With Taurex, you can access Heikin Ashi charts directly on MT4 and MT5, alongside tools such as Signal Centre, Technical Views, and AI News Sentiment to support your analysis. If you are new to the technique, a free Taurex demo account allows you to practise in real market conditions before trading live.
FAQ
What is the Heikin Ashi Forex trading strategy?
The Heikin Ashi Forex trading strategy uses averaged candlestick data to identify trending market conditions. Traders typically enter long positions when consecutive green candles without lower wicks appear and short positions when red candles without upper wicks form. Many combine these signals with indicators such as RSI or moving averages for additional confirmation.
Is Heikin Ashi better than other candlestick charts?
Neither is universally superior. Heikin Ashi is better suited to trend-following and filtering market noise, while traditional candlestick charts provide more precise price information and make classic chart patterns easier to identify. Many traders use both together.
What indicators work best with Heikin Ashi?
Moving averages, RSI, and MACD are among the most commonly used indicators alongside Heikin Ashi. Support and resistance levels can also help confirm trend direction, breakouts, and potential reversals.
Does Heikin Ashi repaint?
No. Once a Heikin Ashi candle closes, it does not repaint or change. However, the current candle will continue to update until the trading period ends, just like a standard candlestick.

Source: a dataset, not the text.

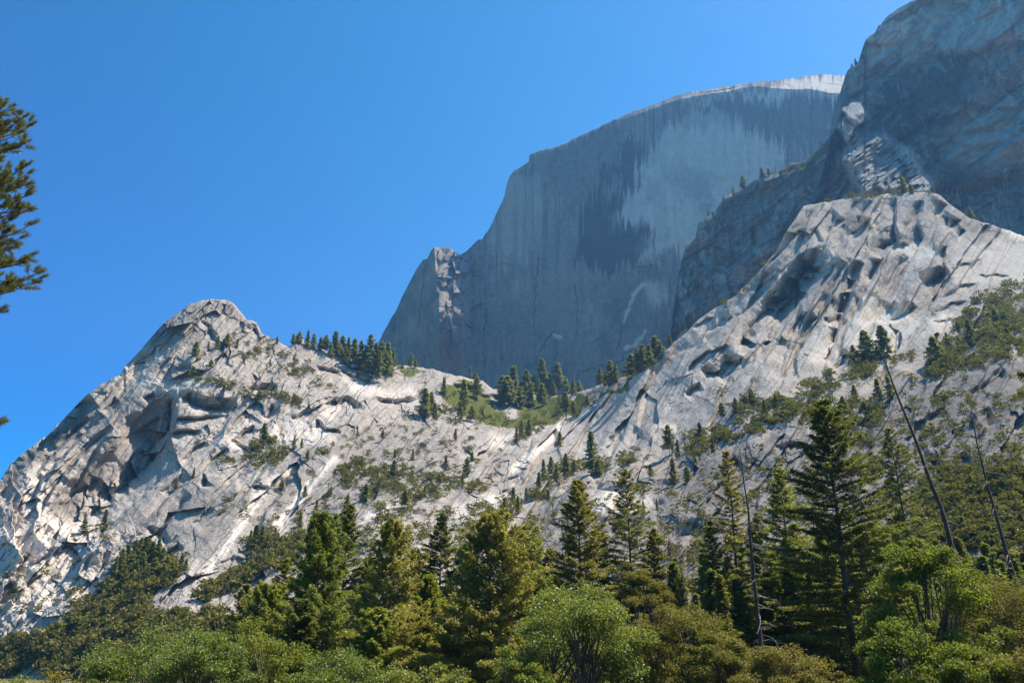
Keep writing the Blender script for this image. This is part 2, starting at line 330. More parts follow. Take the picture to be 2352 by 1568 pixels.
# (edge, metres back, width of the dark face, length over which the face comes out again)
STEPS = [
    # right-hand slab: arches, flakes and corners
    (z4((1100, 450), (1165, 402), (1240, 348), (1306, 318)), 17, 38, 7), (z4((1312, 165), (1316, 300), (1306, 420)), 9, 6, 8),
    (z4((1480, 185), (1475, 260), (1430, 310), (1390, 350), (1370, 398)), 9, 9, 6), (z4((1632, 215), (1600, 262), (1538, 312)), 7, 9, 9),
    (z4((1645, 290), (1622, 345), (1570, 350)), 5, 6, 9), (z4((1712, 300), (1685, 345), (1618, 385)), 7, 8, 9), (z4((1742, 372), (1700, 418)), 5, 6, 8),
    (z4((1622, 460), (1608, 560), (1628, 605), (1645, 630)), 6, 6, 6), (z4((1430, 620), (1520, 588), (1612, 578)), 12, 36, 9),
    (z4((1645, 640), (1592, 700), (1540, 785)), 11, 14, 7), (z4((1560, 782), (1620, 742), (1700, 692), (1805, 685)), 6, 6, 12),
    (z4((1535, 912), (1640, 905), (1790, 913)), 5, 4, 10), (z4((1545, 850), (1640, 803), (1745, 793)), 6, 6, 9),
    (z4((1115, 178), (1060, 240), (1020, 330), (975, 440), (955, 470)), 9, 11, 8), (z4((1165, 295), (1150, 360), (1100, 420), (1045, 468)), 9, 12, 8),
    (z4((1002, 300), (950, 362), (875, 425)), 8, 10, 8), (z4((455, 800), (560, 702), (605, 640), (690, 530), (780, 470), (860, 482), (900, 545)), 19, 40, 8),
    (z4((450, 815), (520, 772), (592, 690)), 9, 26, 6), (z4((905, 585), (830, 660), (760, 750), (690, 850), (600, 965)), 15, 18, 9),
    (z4((1122, 565), (1090, 650), (1050, 760), (1010, 870), (955, 965)), 13, 19, 8), (z4((1232, 548), (1190, 640), (1145, 700)), 9, 10, 7),
    (z4((1295, 825), (1240, 900), (1185, 945)), 9, 12, 7), (z4((1445, 838), (1390, 900), (1300, 938), (1245, 948)), 9, 10, 8),
    (z4((668, 815), (640, 900), (560, 1010), (520, 1080)), 11, 14, 8), (z4((590, 880), (500, 960), (440, 1060), (380, 1145)), 14, 26, 9),
    (z4((20, 1232), (60, 1160), (150, 1100), (275, 1063)), 6, 7, 16), (z4((108, 1192), (190, 1193), (250, 1132), (302, 1098)), 10, 18, 6),
    (z4((0, 1362), (50, 1312), (105, 1288)), 8, 12, 7), (z4((400, 1180), (330, 1232), (265, 1330)), 9, 22, 10), (z4((250, 1250), (180, 1330), (150, 1400)), 6, 12, 8),
    (z4((885, 600), (800, 700), (740, 830), (700, 960), (640, 1130), (600, 1285)), 7, 8, 9), (z4((835, 895), (760, 1000), (700, 1150), (715, 1285)), 7, 8, 9),
    (z4((965, 975), (930, 1100), (918, 1205)), 7, 9, 9), (z4((1045, 1125), (1000, 1200), (948, 1255)), 8, 13, 8), (z4((860, 890), (930, 900), (960, 870)), 6, 8, 8),
    (z4((820, 340), (840, 380), (870, 440)), 5, 8, 6), (z4((700, 290), (640, 360), (600, 440)), 5, 6, 8), (z4((1390, 540), (1340, 600), (1290, 700), (1230, 760)), 7, 9, 9),
    (z4((1260, 470), (1320, 440), (1410, 430)), 5, 7, 8), (z4((1190, 925), (1260, 840), (1290, 790)), 6, 8, 8), (z4((460, 640), (420, 700), (370, 760)), 5, 6, 8),
    (z4((310, 900), (250, 960), (120, 1010)), 5, 6, 10), (z4((560, 620), (500, 690), (460, 760)), 5, 7, 8), (z4((345, 1060), (390, 980), (430, 960)), 9, 14, 6),
    (z4((1960, 395), (1900, 410), (1830, 425)), 4, 4, 10), (z4((1810, 640), (1900, 625), (2000, 640)), 4, 4, 12), (z4((1640, 600), (1720, 560), (1830, 540)), 4, 4, 12),
    (z4((1820, 1320), (1900, 1232), (1950, 1190)), 8, 16, 7), (z4((1715, 1370), (1800, 1312), (1850, 1290)), 6, 12, 7), (z4((1480, 1505), (1550, 1470), (1600, 1440)), 5, 9, 7),
    (z4((1880, 1440), (1910, 1500), (1900, 1568)), 6, 14, 8), (z8((1460, 60), (1520, 160), (1600, 230)), 6, 12, 8), (z8((1660, 180), (1720, 140), (1780, 200), (1770, 270)), 7, 14, 7), (z8((560, 110), (660, 82), (770, 95)), 6, 12, 7),
    (z4((150, 880), (200, 830), (260, 800)), 3, 4, 9), (z4((60, 960), (140, 900), (200, 890)), 4, 4, 9), (z4((520, 1130), (560, 1060), (600, 1010)), 6, 9, 8), (z4((640, 1000), (700, 900), (720, 850)), 6, 8, 8),
    # long corners running the length of the slab
    (z4((905, 590), (700, 850), (560, 1090), (400, 1330), (290, 1430)), 8, 6, 24), (z4((1010, 560), (890, 800), (780, 1000), (640, 1240), (595, 1340)), 8, 6, 24), (z4((1112, 570), (1000, 870), (930, 1060), (850, 1290)), 9, 7, 24), (z4((845, 640), (650, 900), (500, 1110), (260, 1350)), 9, 7, 24), (z4((962, 560), (830, 760), (730, 960), (655, 1130)), 7, 5, 20),
    (z4((1245, 540), (1100, 780), (1000, 1000), (935, 1230)), 8, 6, 24), (z4((1400, 560), (1290, 760), (1190, 930), (1100, 1110)), 8, 7, 24), (z4((700, 770), (540, 960), (330, 1230), (180, 1420)), 8, 6, 24), (z4((560, 700), (400, 860), (200, 1020), (0, 1200)), 7, 5, 24), (z4((1600, 700), (1480, 860), (1330, 1000), (1290, 1130)), 8, 6, 24), (z4((1165, 190), (1050, 400), (930, 520)), 8, 7, 20), (z4((850, 210), (760, 330), (640, 480), (480, 640)), 6, 5, 22),
    (z5((700, 925), (520, 1085), (330, 1295), (250, 1470)), 7, 6, 22), (z5((645, 860), (430, 1065), (270, 1240), (200, 1400)), 8, 7, 22), (z5((560, 880), (380, 1040), (200, 1240)), 7, 6, 22), (z5((1400, 1045), (1240, 1200), (1060, 1340), (900, 1480)), 6, 5, 20), (z5((1300, 1020), (1130, 1170), (900, 1330), (700, 1500)), 6, 5, 20), (z6((1180, 420), (1030, 600), (960, 740)), 6, 6, 18), (z6((1800, 330), (1640, 520), (1560, 700)), 6, 6, 18), (z6((2000, 230), (1860, 420), (1700, 640)), 6, 6, 18),
    # left-hand peak: the great alcove, its right-hand roofs, the dark left edge
    (z5((250, 1470), (400, 1290), (520, 1170), (640, 1080), (720, 1000), (732, 930), (760, 850), (850, 815), (930, 765), (1000, 740), (1068, 736)), 33, 88, 26),
    (z5((1070, 735), (1085, 800), (1075, 870), (1062, 960)), 14, 14, 9), (z5((1088, 686), (1170, 678), (1250, 718), (1330, 735), (1455, 728)), 15, 30, 8),
    (z5((1062, 850), (1180, 848), (1262, 842), (1400, 828)), 8, 9, 8), (z5((1040, 945), (1120, 925), (1230, 930)), 9, 10, 8), (z5((1425, 1005), (1480, 940), (1550, 895)), 8, 9, 7), (z5((1420, 985), (1470, 1010), (1540, 1040)), 8, 8, 6),
    (z5((1210, 1275), (1235, 1205), (1256, 1196)), 10, 16, 6), (z5((870, 740), (905, 715), (945, 700)), 6, 7, 7), (z5((620, 815), (660, 780), (700, 730)), 5, 5, 8),
    (z5((610, 790), (430, 930), (350, 1010), (300, 1075)), 44, 30, 60), (z5((350, 1062), (230, 1100), (100, 1200), (-60, 1320)), 40, 30, 40), (z5((905, 400), (850, 480), (780, 560)), 34, 20, 30),
    (z5((1320, 175), (1380, 148), (1440, 172)), 5, 30, 14), (z5((1500, 290), (1560, 285), (1600, 345)), 4, 9, 9), (z5((1140, 215), (1090, 240), (1010, 300)), 5, 7, 8), (z5((1240, 260), (1300, 300), (1330, 390)), 5, 9, 8),
    (z5((1525, 668), (1600, 640), (1700, 650)), 9, 16, 8), (z5((1975, 722), (2050, 722), (2120, 728)), 12, 20, 8), (z5((1940, 862), (2000, 910), (2090, 935)), 9, 9, 8), (z5((1075, 560), (1120, 518), (1200, 540)), 6, 12, 8),
    (z5((1600, 860), (1640, 800), (1660, 770)), 6, 12, 8), (z5((1780, 850), (1830, 830), (1900, 800)), 6, 9, 8), (z5((1860, 940), (1900, 900), (1960, 890)), 6, 9, 8), (z5((1940, 540), (2010, 545), (2091, 570)), 7, 8, 8),
    (z5((980, 1310), (1040, 1260), (1120, 1190)), 5, 7, 9), (z5((1170, 1510), (1240, 1440), (1290, 1390)), 5, 7, 9), (z5((1240, 1180), (1330, 1080), (1390, 1040)), 6, 8, 9), (z5((1100, 1130), (1180, 1040), (1250, 990)), 5, 7, 9), (z5((1540, 1270), (1600, 1265), (1650, 1270)), 6, 7, 8),
    (z6((790, 720), (850, 690), (900, 670)), 6, 14, 8), (z6((905, 600), (1000, 620), (1060, 700)), 7, 16, 8), (z6((980, 780), (1040, 730), (1090, 690)), 7, 12, 8), (z6((1270, 900), (1380, 820), (1490, 700)), 10, 36, 12),
    (z6((560, 380), (470, 470), (390, 560)), 9, 18, 12), (z6((640, 330), (600, 400), (560, 480)), 8, 20, 10), (z6((20, 930), (120, 800), (200, 760)), 6, 12, 8), (z6((430, 1380), (300, 1400), (100, 1480)), 6, 10, 10), (z6((190, 840), (260, 780), (330, 720)), 5, 9, 8),
    # saddle and middle slope
    (z2((0, 1215), (120, 1258), (240, 1290)), 6, 8, 9), (z2((205, 1382), (330, 1392), (430, 1380), (495, 1330)), 10, 12, 7), (z2((0, 1372), (60, 1380), (150, 1440)), 9, 16, 8), (z2((680, 1290), (760, 1290), (830, 1330)), 9, 14, 8), (z2((840, 1370), (930, 1365), (980, 1380)), 6, 8, 8),
    (z7((400, 172), (440, 110), (515, 88)), 8, 14, 7), (z7((20, 90), (90, 40), (160, -10)), 6, 9, 8), (z7((380, 335), (470, 260), (600, 200)), 6, 7, 9), (z7((450, 350), (580, 290), (740, 190)), 6, 7, 9), (z7((520, 380), (640, 310), (760, 250)), 5, 6, 9),
    (z7((880, 380), (990, 322), (1110, 272)), 6, 7, 9), (z7((900, 420), (1010, 372), (1100, 300)), 6, 7, 9), (z7((960, 440), (1060, 370), (1150, 290)), 6, 8, 9), (z7((860, 250), (960, 190), (1060, 130)), 5, 6, 9), (z7((590, 420), (500, 460), (420, 480)), 5, 7, 9), (z7((330, 560), (420, 510), (520, 500)), 6, 12, 8),
    (z7((1460, 352), (1560, 335), (1700, 350), (1860, 330)), 9, 18, 8), (z7((1520, 560), (1660, 535), (1890, 520)), 15, 40, 9), (z7((1930, 530), (2000, 546), (2091, 542), (2240, 522)), 18, 48, 10), (z7((1900, 330), (1960, 320), (2040, 330)), 6, 12, 8), (z7((1880, 440), (1950, 420), (2000, 450)), 7, 18, 8),
    (z7((1580, 110), (1640, 60), (1700, 20)), 9, 18, 8), (z7((1650, 170), (1720, 90), (1790, -20)), 13, 26, 9), (z7((1330, 380), (1420, 330), (1470, 300)), 6, 9, 8), (z7((1040, 470), (1150, 430), (1280, 420)), 6, 9, 9), (z7((700, 900), (760, 700), (860, 640)), 7, 14, 9),
]
def brush(X, Y, lines, w):
    o = np.zeros(X.shape)
    for p in lines:
        P = np.array(p); m = (X > P[:, 0].min() - 2 * w) & (X < P[:, 0].max() + 2 * w) & (Y > P[:, 1].min() - 2 * w) & (Y < P[:, 1].max() + 2 * w)
        if m.any(): o[m] = np.maximum(o[m], sstep(w, w * .3, np.abs(seg_dist(X[m] + 6 * vn(X[m] / 9, Y[m] / 9, 5), Y[m] + 6 * vn(X[m] / 9, Y[m] / 9, 6), p)[0])))
    return o
def polys(X, Y, ps, w=18):
    o = np.zeros(X.shape)
    x = X + 22 * fbm(X / 40, Y / 40, 31, 4); y = Y + 22 * fbm(X / 40, Y / 40, 37, 4)
    for p, a in ps: o = np.maximum(o, a * soft_poly(x, y, p, w))
    return o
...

What timeframe is best for Heikin Ashi trading?
Heikin Ashi can be used on any timeframe, but many traders prefer the H1, H4, and daily charts because they provide clearer trends and fewer false signals. It is commonly used on major currency pairs such as EUR/USD and USD/JPY.
Can beginners use Heikin Ashi for Forex trading?

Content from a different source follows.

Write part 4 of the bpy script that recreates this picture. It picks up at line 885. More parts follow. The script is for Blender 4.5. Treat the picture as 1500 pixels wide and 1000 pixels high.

Yes. Heikin Ashi is often considered beginner-friendly because its smoother price action and colour-coded candles make trends easier to identify. New traders should still practise on a demo account before trading with real capital.
Is Heikin Ashi good for day trading?
Yes. Heikin Ashi can be effective for day trading, particularly on the M15, M30, and H1 timeframes. Many day traders combine it with momentum indicators such as RSI or MACD to improve signal quality.
What are the disadvantages of Heikin Ashi charts?
The main drawbacks are that Heikin Ashi does not display actual market prices, can be slower to signal reversals, makes traditional candlestick patterns harder to recognise, and tends to be less effective in range-bound markets.